Contoh tepat dalam hal itsar dan opportunity cost ini adalah misalnya pembangunan sarana sosial keagamaan untuk kepentingan bersama. Seseorang akan rela untuk mengorbankan harta bendanya dalam rangka mewujudkan cita-cita bersama tadi. Karena dalam diri setiap orang sesungguhnya mereka membenarkan bahwa menjaga kepentingan orang banyak jauh lebih berharga dan lebih baik dari pada mementingkan diri sendiri.
Apalagi hal ini jika dikaitkan dengan konsep amal ibadah baik zakat, sedekah atau amalan lainnya. Umat beragama akan rela mengorbankan hartanya bahkan jiwa raganya dalam rangka untuk mendapatkan nilai pahala di akhirat nanti. Itulah contoh implementasi itsar dan opportunity cost yang lebih berdimensi sosial.
Contoh yang lebih menarik barangkali bisa kita bawa dalam urusan ekonomi bersama. Ekonomi yang diusung bareng-bareng dalam rangka meningkatkan kesejahteraan bersama. Praktik ekonomi seperti ini sebenarnya merupakan implementasi dari itsar di atas. Di mana kemakmuran ekonomi tidak didudukkan sebagai sebuah tujuan individual tetapi dijadikan sebagai tujuan sosial dan komunal.
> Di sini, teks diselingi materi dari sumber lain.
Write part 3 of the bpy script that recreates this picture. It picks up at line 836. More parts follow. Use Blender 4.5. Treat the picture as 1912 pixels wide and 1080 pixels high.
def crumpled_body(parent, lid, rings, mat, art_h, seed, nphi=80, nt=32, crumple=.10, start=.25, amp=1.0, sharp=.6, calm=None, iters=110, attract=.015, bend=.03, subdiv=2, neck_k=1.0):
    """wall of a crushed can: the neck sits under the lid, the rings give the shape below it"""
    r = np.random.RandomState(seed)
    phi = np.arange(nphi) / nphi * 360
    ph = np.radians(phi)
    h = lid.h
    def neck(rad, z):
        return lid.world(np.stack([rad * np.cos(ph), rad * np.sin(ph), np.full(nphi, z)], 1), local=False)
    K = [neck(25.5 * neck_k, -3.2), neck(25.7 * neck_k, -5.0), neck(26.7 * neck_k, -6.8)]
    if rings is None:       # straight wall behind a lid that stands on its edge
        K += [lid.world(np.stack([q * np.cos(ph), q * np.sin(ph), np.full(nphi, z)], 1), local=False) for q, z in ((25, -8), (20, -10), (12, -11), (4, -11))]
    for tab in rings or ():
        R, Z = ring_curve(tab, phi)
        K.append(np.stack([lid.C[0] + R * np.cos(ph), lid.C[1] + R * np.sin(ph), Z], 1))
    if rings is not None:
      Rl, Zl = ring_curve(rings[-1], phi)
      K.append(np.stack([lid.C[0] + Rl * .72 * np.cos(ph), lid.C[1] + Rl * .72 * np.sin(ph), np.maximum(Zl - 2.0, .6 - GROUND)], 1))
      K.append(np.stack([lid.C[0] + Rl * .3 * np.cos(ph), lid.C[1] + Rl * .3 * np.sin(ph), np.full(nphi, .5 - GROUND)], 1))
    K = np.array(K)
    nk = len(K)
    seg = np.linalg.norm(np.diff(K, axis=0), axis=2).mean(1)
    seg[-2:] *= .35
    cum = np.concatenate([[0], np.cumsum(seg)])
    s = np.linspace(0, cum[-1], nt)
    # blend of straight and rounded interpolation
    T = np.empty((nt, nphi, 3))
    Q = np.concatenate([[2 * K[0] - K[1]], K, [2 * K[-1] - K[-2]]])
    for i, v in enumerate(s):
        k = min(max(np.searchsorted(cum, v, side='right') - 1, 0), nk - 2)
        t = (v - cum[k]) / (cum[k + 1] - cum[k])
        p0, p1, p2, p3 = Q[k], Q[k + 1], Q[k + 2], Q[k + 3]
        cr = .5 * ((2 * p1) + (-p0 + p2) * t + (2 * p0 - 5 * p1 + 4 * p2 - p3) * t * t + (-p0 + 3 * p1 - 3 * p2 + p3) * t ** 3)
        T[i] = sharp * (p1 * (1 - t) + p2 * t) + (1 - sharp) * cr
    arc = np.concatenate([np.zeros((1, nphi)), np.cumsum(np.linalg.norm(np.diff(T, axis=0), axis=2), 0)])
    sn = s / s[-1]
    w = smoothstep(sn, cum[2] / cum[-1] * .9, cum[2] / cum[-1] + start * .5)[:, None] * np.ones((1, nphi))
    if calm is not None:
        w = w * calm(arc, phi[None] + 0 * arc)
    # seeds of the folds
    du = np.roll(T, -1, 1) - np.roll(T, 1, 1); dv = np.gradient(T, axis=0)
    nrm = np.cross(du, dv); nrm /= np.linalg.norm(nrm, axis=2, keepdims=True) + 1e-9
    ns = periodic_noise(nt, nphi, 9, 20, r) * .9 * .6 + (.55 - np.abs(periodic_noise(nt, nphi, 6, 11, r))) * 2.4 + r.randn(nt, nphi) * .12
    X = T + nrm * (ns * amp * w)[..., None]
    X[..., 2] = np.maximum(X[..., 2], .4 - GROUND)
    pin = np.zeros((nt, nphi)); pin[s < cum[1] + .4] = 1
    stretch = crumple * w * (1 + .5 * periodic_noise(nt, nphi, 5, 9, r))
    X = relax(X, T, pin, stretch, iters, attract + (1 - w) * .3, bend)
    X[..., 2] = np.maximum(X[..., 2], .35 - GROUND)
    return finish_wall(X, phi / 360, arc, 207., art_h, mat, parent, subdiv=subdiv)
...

Dengan konsep seperti ini, maka sebenarnya bentuk-bentuk amalan ibadah seperti zakat, sedekah atau amalan dalam bentuk membelanjakan harta yang bernilai ekonomis, bisa diarahkan menjadi sebuah gerakan ekonomi produktif. Sehingga seseorang yang beragama (Islam) tidak akan pelit untuk mengeluarkan modal bersama dalam rangka menjalankan roda perekonomian masyarakat. Sebut saja misalnya koperasi yang merupakan bentuk dari "ekonomi kejama'ahan".
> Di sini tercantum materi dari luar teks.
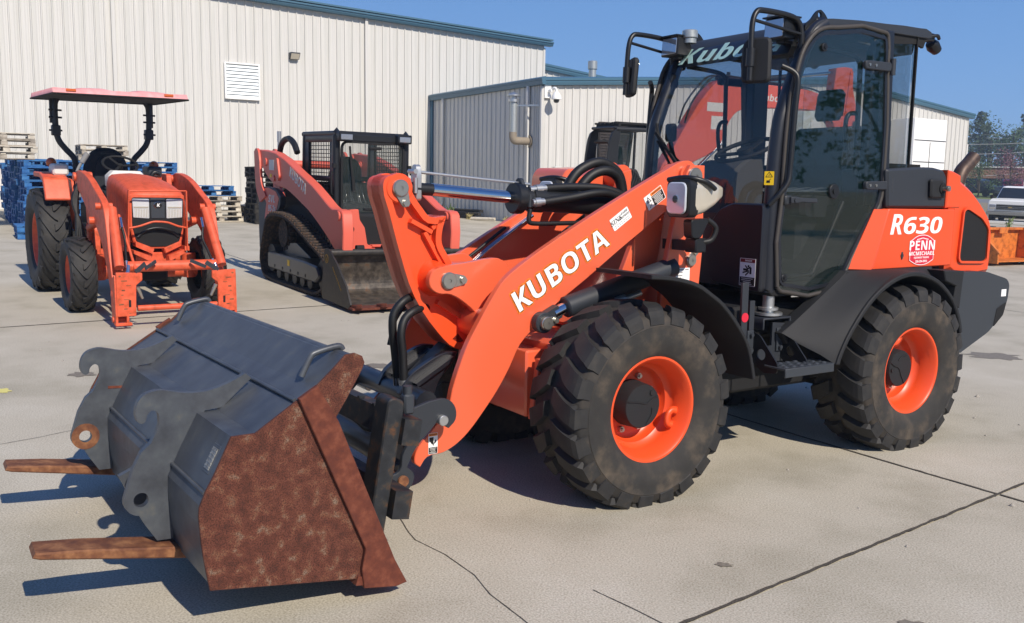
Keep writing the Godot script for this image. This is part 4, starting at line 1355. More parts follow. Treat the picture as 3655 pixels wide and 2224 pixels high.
func rear_half(L: Node) -> void:
	var mb := MB.new()
	# chassis under the cab
	mb.box(Vector3(1.9, 0.62, 0), Vector3(2.2, 0.42, 0.9), 0.02)
	mb.box(Vector3(1.2, 0.85, 0), Vector3(0.8, 0.2, 1.0), 0.02)
	part("rear_frame", mb, M.matt, L)
	mb = MB.new()
	mb.prism(v2([0.9, 0.82, 0.95, 0.82, 0.95, 1.0, 0.99, 1.0, 0.99, 0.7, 1.15, 0.72, 1.15, 0.86, 1.36, 0.84, 1.28, 0.62, 0.9, 0.62]), 0.585, 0.60)
	part("side_plate", mb, M.grey_dark, L)
	mb = MB.new()
	mb.box(Vector3(0.905, 0.93, 0.595), Vector3(0.05, 0.36, 0.02), 0.003)
	part("side_plate", mb, M.grey_dark, L)
	mb = MB.new()
	mb.cyl(Vector3(0.905, 0.905, 0.606), Vector3(0.905, 0.905, 0.608), 0.028, 0.028, 20)
	part("round_sticker", mb, M.red_print, L)
	# cab mount
	mb = MB.new()
	mb.box(Vector3(1.17, 0.885, 0.52), Vector3(0.24, 0.012, 0.2), 0.004)
	mb.box(Vector3(1.285, 0.855, 0.52), Vector3(0.012, 0.07, 0.2), 0.004)
	mb.box(Vector3(1.055, 0.855, 0.52), Vector3(0.012, 0.07, 0.2), 0.004)
	part("cab_mount", mb, M.grey_dark, L)
	mb = MB.new()
	mb.cyl(Vector3(1.17, 0.90, 0.54), Vector3(1.17, 0.915, 0.54), 0.085)
	mb.cyl(Vector3(1.17, 0.93, 0.54), Vector3(1.17, 0.945, 0.54), 0.06)
	mb.cyl(Vector3(1.17, 0.9, 0.54), Vector3(1.17, 1.03, 0.54), 0.035)
	part("cab_mount", mb, M.zinc, L)
	# step: two cheek plates and a chequered tread
	var st := Node3D.new()
	st.name = "step"
	L.add_child(st)
	for x in [0.985, 1.235]:
		mb = MB.new()
		mb.t = Transform3D(Basis(Vector3(0, 0, 1), Vector3(0, 1, 0), Vector3(-1, 0, 0)), Vector3(x, 0, 0))
		mb.holed(fil(v2([0.60, 0.82, 0.66, 0.80, 0.80, 0.655, 0.80, 0.60, 0.70, 0.585, 0.60, 0.64]), 0.015), [[Vector2(0.675, 0.69), 0.033]], -0.005, 0.005)
		part("cheek_plate", mb, M.black, st)
		mb = MB.new()
		mb.box(Vector3(x - 0.03, 0.755, 0.607), Vector3(0.05, 0.14, 0.012), 0.002)
		for y in [0.8, 0.71]: mb.cyl(Vector3(x - 0.03, y, 0.61), Vector3(x - 0.03, y, 0.63), 0.012, 0.012, 6)
		part("bracket", mb, M.grey_mid, st)
	mb = MB.new()
	mb.box(Vector3(1.18, 0.632, 0.79), Vector3(0.42, 0.012, 0.16), 0.003)
	mb.box(Vector3(1.18, 0.612, 0.868), Vector3(0.42, 0.052, 0.012), 0.003)
	mb.box(Vector3(1.386, 0.612, 0.79), Vector3(0.012, 0.052, 0.16), 0.003)
	part("tread", mb, M.grey_mid, st)
	mb = MB.new()
	for i in 6:
		for k in 3:
			mb.t = Transform3D(Basis(Vector3.RIGHT, deg_to_rad(-90)), Vector3(1.01 + i * 0.066 + (0.03 if k % 2 else 0.0), 0.638, 0.735 + k * 0.05))
			mb.lathe([Vector2(0.0, 0.010), Vector2(0.012, 0.008), Vector2(0.019, 0.0)], 10, 80)
	mb.t = Transform3D()
	for i in mb.N.size(): if mb.N[i].y < 0: mb.N[i] = -mb.N[i]
	part("tread_studs", mb, M.grey_mid, st)
	# --- rear mudguards: broad arch with a lip
	for s in [-1, 1]:
		var arch: Array = [Vector2(1.44, 0.62), Vector2(1.47, 0.69), Vector2(1.55, 0.81), Vector2(1.69, 0.96), Vector2(1.84, 1.06), Vector2(2.0, 1.115), Vector2(2.17, 1.12), Vector2(2.36, 1.065), Vector2(2.52, 0.955), Vector2(2.61, 0.83), Vector2(2.65, 0.72)]
		var a3: Array = []
		for q in arch: a3.append(Vector3(q.x, q.y, 0))
		a3 = cr(a3, 3)
		mb = MB.new()
		var lip: Array = []
		for q in a3: lip.append(Vector2(q.x, q.y))
		for i in range(a3.size() - 1, -1, -1):
			var q := Vector2(a3[i].x, a3[i].y)
			lip.append(q + (q - Vector2(2.1, 0.5)).normalized() * 0.028)
		mb.prism(lip, s * 0.56, s * 0.875, 0.006)
		# body of the guard above the arch, sloping from the cab side out to the lip
		var rows: Array = []
		for i in a3.size():
			var q := Vector2(a3[i].x, a3[i].y) + (Vector2(a3[i].x, a3[i].y) - Vector2(2.1, 0.5)).normalized() * 0.024
			var up: Vector2
			var f := float(i) / (a3.size() - 1)
			if q.x < 1.75: up = Vector2(lerpf(1.17, 1.74, clampf((q.x - 1.44) / 0.31, 0, 1)), lerpf(0.80, 1.155, clampf((q.x - 1.44) / 0.31, 0, 1)))
			else: up = Vector2(clampf(q.x, 1.74, 2.60), 1.155)
			var line: Array = []
			for k in 4:
				var e := float(k) / 3.0
				var p := q.lerp(up, e)
				line.append(Vector3(p.x, p.y, s * lerpf(0.86, 0.66, smoothstep(0.0, 1.0, e))))
			rows.append(line)
		mb.grid(rows, false, false, Vector3(2.1, 0.2, 0.0))
		mb.prism(v2([1.17, 0.80, 1.30, 0.65, 1.44, 0.62, 1.50, 0.74, 1.70, 1.0, 1.85, 1.09, 2.0, 1.14, 2.58, 1.13, 2.62, 1.152, 1.74, 1.152, 1.44, 0.95]), s * 0.56, s * 0.655, 0.004)
		part("rear_mudguard", mb, M.plastic, L)
		# rear filler between guard and counterweight
		mb = MB.new()
		mb.prism(v2([2.53, 1.14, 2.56, 1.07, 2.68, 1.03, 2.655, 0.9, 2.74, 0.88, 2.76, 1.13]), s * 0.55, s * 0.8, 0.006)
		part("filler_panel", mb, M.plastic, L)
		# --- engine side panel
		mb = MB.new()
		mb.prism(fil(v2([2.105, 1.54, 2.82, 1.535, 2.82, 1.155, 1.972, 1.152]), 0.012), s * 0.60, s * 0.66, 0.006)
		var sp_ := part("side_panel", mb, M.orange_deep, L)
		mb = MB.new()
		# front of the panel folds in towards the door
		mb.fq(Vector3(2.103, 1.536, s * 0.655), Vector3(1.972, 1.153, s * 0.655), Vector3(1.79, 1.16, s * 0.615), Vector3(2.015, 1.536, s * 0.615), Vector3(-0.3, 0, s))
		mb.fq(Vector3(2.015, 1.536, s * 0.615), Vector3(1.79, 1.16, s * 0.615), Vector3(1.80, 1.16, s * 0.56), Vector3(2.02, 1.536, s * 0.56), Vector3(-1, 0.5, 0))
		mb.fq(Vector3(1.972, 1.153, s * 0.655), Vector3(1.79, 1.16, s * 0.615), Vector3(1.80, 1.16, s * 0.56), Vector3(1.98, 1.155, s * 0.56), Vector3(0, -1, 0))
		mb.fq(Vector3(2.103, 1.537, s * 0.655), Vector3(2.015, 1.537, s * 0.615), Vector3(2.02, 1.537, s * 0.56), Vector3(2.11, 1.537, s * 0.56), Vector3(0, 1, 0))
		part("panel_fold", mb, M.orange_deep, sp_)
		if s > 0:
			var tx := Transform3D(Basis(), Vector3(2.19, 1.437, 0.6615))
			text("lettering", "R", 0.13, M.white_print, sp_, tx, true, 0.002, 1.2, 0.22)
			text("lettering", "630", 0.108, M.white_print, sp_, Transform3D(Basis(), Vector3(2.475, 1.428, 0.6615)), true, 0.002, 1.75, 0.22)
			mb = MB.new()
			mb.cyl(Vector3(2.27, 1.235, 0.655), Vector3(2.27, 1.235, 0.664), 0.014)
			mb.box(Vector3(2.27, 1.235, 0.662), Vector3(0.016, 0.05, 0.006), 0.004)
			part("panel_latch", mb, M.grey_dark, sp_)
			dealer_shield(sp_, Transform3D(Basis(), Vector3(2.478, 1.268, 0.6612)))
		# --- black shoulder panel and orange band
		mb = MB.new()
		mb.prism(fil(v2([2.085, 1.79, 2.3, 1.803, 2.47, 1.812, 2.58, 1.812, 2.70, 1.795, 2.735, 1.75, 2.735, 1.545, 2.115, 1.545]), 0.02), s * 0.28, s * 0.64, 0.014)
		var sh := part("shoulder_panel", mb, M.grey_dark, L)
		mb = MB.new()
		mb.prism(fil(v2([2.52, 1.735, 2.65, 1.735, 2.69, 1.70, 2.69, 1.61, 2.53, 1.61]), 0.02), s * 0.64, s * 0.668, 0.01)
		part("mount_boss", mb, M.plastic, sh)
		mb = MB.new()
		mb.cyl(Vector3(2.645, 1.675, s * 0.66), Vector3(2.645, 1.675, s * 0.675), 0.035)
		part("bolt_recess", mb, M.matt, sh)
		mb = MB.new()
		mb.cyl(Vector3(2.645, 1.672, s * 0.67), Vector3(2.65, 1.674, s * 0.72), 0.013)
		mb.cyl(Vector3(2.65, 1.674, s * 0.70), Vector3(2.65, 1.674, s * 0.715), 0.021, 0.021, 6)
		part("bolt", mb, M.steel, sh)
	mb = MB.new()
	mb.prism(v2([2.738, 1.80, 2.80, 1.79, 2.885, 1.765, 2.90, 1.545, 2.738, 1.545]), -0.645, 0.645, 0.008)
	part("hood_band", mb, M.orange_deep, L)
	mb = MB.new()
	mb.prism(v2([2.0, 1.55, 2.8, 1.545, 2.8, 1.0, 1.9, 1.0]), -0.59, 0.59, 0.004)
	part("engine_bay", mb, M.matt, L)
	# --- rear hood with mesh windows
	var hood := sp(v2([2.91, 1.765, 3.03, 1.725, 3.18, 1.65, 3.31, 1.555, 3.40, 1.465, 3.435, 1.38, 3.445, 1.25, 3.435, 1.075, 3.04, 1.06, 2.915, 1.115, 2.915, 1.5]), 3, 40)
	mb = MB.new()
	mb.prism(hood, -0.58, 0.58, 0.03)
	var rh := part("rear_hood", mb, M.orange_deep, L)
	for s in [-1, 1]:
		mb = MB.new()
		var win := fil(v2([3.035, 1.53, 3.085, 1.545, 3.27, 1.475, 3.36, 1.40, 3.365, 1.17, 3.32, 1.155, 3.035, 1.165, 3.015, 1.2]), 0.03)
		mb.prism(win, s * 0.575, s * 0.586, 0.003)
		part("mesh_window", mb, M.matt, rh)
		mb = MB.new()
		for i in win.size():
			var a: Vector2 = win[i]
			var b: Vector2 = win[(i + 1) % win.size()]
			mb.bar(Vector3(a.x, a.y, s * 0.588), Vector3(b.x, b.y, s * 0.588), 0.02, 0.016)
		part("window_rim", mb, M.orange_deep, rh)
	# --- counterweight
	mb = MB.new()
	var cw := fil(v2([2.75, 1.105, 3.2, 1.10, 3.46, 1.04, 3.50, 1.0, 3.49, 0.88, 3.43, 0.775, 3.28, 0.665, 2.94, 0.535, 2.88, 0.72, 2.82, 1.0]), 0.03)
	mb.prism(cw, -0.66, 0.70, 0.035)
	var cwo := part("counterweight", mb, M.grey_mid, L)
	mb = MB.new()
	mb.box(Vector3(3.43, 0.94, 0.701), Vector3(0.06, 0.05, 0.003))
	part("small_label", mb, M.white_print, cwo)
	mb = MB.new()
	mb.prism(fil(v2([3.36, 0.83, 3.47, 0.87, 3.44, 0.78, 3.33, 0.70]), 0.01), 0.69, 0.706, 0.004)
	part("lamp_recess", mb, M.matt, cwo)
	mb = MB.new()
	for q in [[3.18, 1.085, 3.34, 1.06], [3.22, 1.078, 3.3, 1.065]]:
		mb.bar(Vector3(q[0], q[1], 0.692), Vector3(q[2], q[3], 0.692), 0.012, 0.006, Vector3(0, 0.7, 0.7))
	part("scrape", mb, M.tine, cwo)
	# --- exhaust
	mb = MB.new()
	mb.tube(cr(v3([3.15, 1.55, 0.25, 3.17, 1.72, 0.25, 3.21, 1.83, 0.25, 3.30, 1.90, 0.25, 3.36, 1.95, 0.25].map(func(q): return q)), 6), 0.052, 16)
	var ex := part("exhaust_pipe", mb, M.exhaust, L)
	ex.position = Vector3(0.3, -0.03, 0)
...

Dari perspektif contoh ini, maka opportunity cost bisa digeser pemaknaannya bukan sekadar mementingkan nilai sesuatu di masa depan tetapi hanya bersifat individu semata, tetapi nilai besar di masa depan yang juga memiliki dampak publik dan dampak sosial yang luas. Ini artinya konsep zakat, sedekah, bisa ditransformasikan menjadi gerakan yang berdimensi kebijakan ekonomi publik untuk dijalankan oleh warga negara Indonesia.
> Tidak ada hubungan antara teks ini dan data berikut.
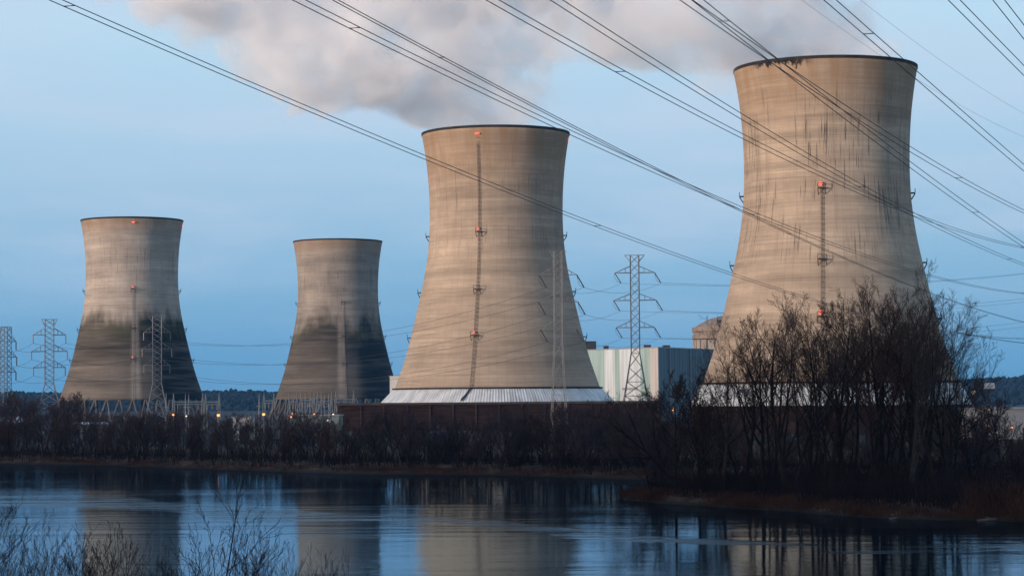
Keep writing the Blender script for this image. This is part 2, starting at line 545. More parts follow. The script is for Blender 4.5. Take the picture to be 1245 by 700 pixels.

Kebersamaan memang menjadi ciri khas dan tradisi Bangsa Indonesia. Modal sosial kultural ini jika dikuatkan dengan modal kultural keagamaan, diharapkan bisa menjadi pendorong bagi kita semua dalam rangka menciptakan sistem dan "gaya ekonomi" Indonesia yang bersifat kegotongroyongan.